Nieduża kamienica chroni mnie szczelnie przed światem. Inny tu też obowiązuje savoir-vivre. Wciąż sąsiad kłania się sąsiadowi, ale jesteśmy dla siebie anonimowymi lokatorami danego numeru. Niczym więcej. Nawet jeśli czasem odwiedzimy się nawzajem, to zawsze „ponieważ”. I też wiecznie z przepraszającą miną, jakbyśmy czuli się winni, że zakłócamy komuś ciszę poobiedniej drzemki. Nie to, co kiedyś. Wiedziałam, że gdy sąsiadka na krótką chwilę wpadnie do mnie, po dwóch godzinach pożegnamy się, obiecując sobie, że przy najbliższej okazji spędzimy razem więcej czasu.
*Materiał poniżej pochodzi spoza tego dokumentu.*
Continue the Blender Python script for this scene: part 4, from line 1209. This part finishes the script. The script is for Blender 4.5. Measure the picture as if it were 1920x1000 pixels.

Także zwykłe „dzień dobry, panie sąsiedzie” było wstępem do dłuższej wymiany zasłyszanymi właśnie ploteczkami, a że blokowe życie było niekończącą się lawiną tematów, mogliśmy tak stać i rozmawiać bez końca.
Dziś moja kamienica śpi. Snem głębokim. Może to te grube ściany nie sprzyjają nawiązywaniu znajomości?